Aliansi Gerakan Peduli Hukum Desak KPK Tuntaskan Kasus Korupsi yang Mangkrak
RNN.com - Aliansi Gerakan Peduli Hukum (AGPH) mengunjungi Komisi Pemberantasan Korupsi (KPK) hari ini untuk meminta transparansi dalam memberikan laporan terkait kinerja KPK dalam menangani berbagai kasus tindak pidana korupsi yang hingga kini belum jelas perkembangannya.
Dalam pertemuan tersebut, AGPH menuntut agar KPK memberikan informasi yang jelas kepada publik, sesuai dengan ketentuan yang tertuang dalam UU No. 19 Tahun 2019 tentang perubahan kedua atas UU No. 30 Tahun 2002 mengenai KPK, khususnya pada Pasal 5 huruf b dan Pasal 40 ayat (1) dan ayat (3).
Aliansi ini mengkritik kinerja KPK yang hanya fokus pada kasus-kasus kecil dan tidak menyelesaikan sejumlah kasus besar yang melibatkan dugaan korupsi, seperti:
- Kasus Korupsi Bank Century
- Dugaan suap dalam pemilihan deputi gubernur Indonesia
- Dugaan suap proyek Sistem Komunikasi Radio Terpadu
- Korupsi pengadaan alat kesehatan di Kementerian Kesehatan
- Dugaan korupsi suap pengadaan satelit monitoring di Badan Keamanan Laut
- Korupsi proyek Hambalang
- Kasus korupsi Garuda Indonesia
- 150 laporan terkait analisis PPAT dari kasus pertambangan hingga pemerintahan
- Dugaan korupsi sektor pertambangan
- Gratifikasi dari mantan anak pejabat negara
- Dan beberapa kasus lainnya yang masih mangkrak.

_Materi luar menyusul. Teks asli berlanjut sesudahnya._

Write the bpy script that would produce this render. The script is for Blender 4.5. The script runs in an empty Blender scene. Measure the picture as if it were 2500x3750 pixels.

Christian Sihite, perwakilan dari AGPH, menjelaskan bahwa berdasarkan Pasal 40 UU KPK, meski KPK berhak mengeluarkan SP3 (Surat Perintah Penghentian Penyidikan), hal ini tidak berarti KPK bisa menghentikan sepenuhnya penyidikan kasus tersebut. Pasal tersebut juga menyebutkan bahwa pimpinan KPK berhak membatalkan SP3 apabila ada alat bukti baru atau melalui proses praperadilan. Oleh karena itu, meski SP3 sudah diterbitkan, KPK tetap diwajibkan untuk terus berupaya mencari bukti baru atau informasi terkait kasus yang telah dihentikan tersebut. SP3 tidak bersifat final dan dapat dibatalkan berdasarkan perkembangan baru.
AGPH mengimbau agar KPK tidak menutup mata terhadap kasus-kasus yang telah dihentikan dan meminta agar KPK bekerja secara profesional dan independen dalam menyelesaikan semua kasus korupsi tanpa memilih-milih. Mereka mendesak agar prinsip kesetaraan di hadapan hukum (equality before the law) diterapkan dalam setiap penanganan kasus.
Noverianus Samosir, salah satu anggota AGPH, menegaskan bahwa harapan mereka adalah agar KPK dapat kembali bekerja sesuai dengan tugas dan jati dirinya dalam memberantas korupsi secara tegas dan transparan.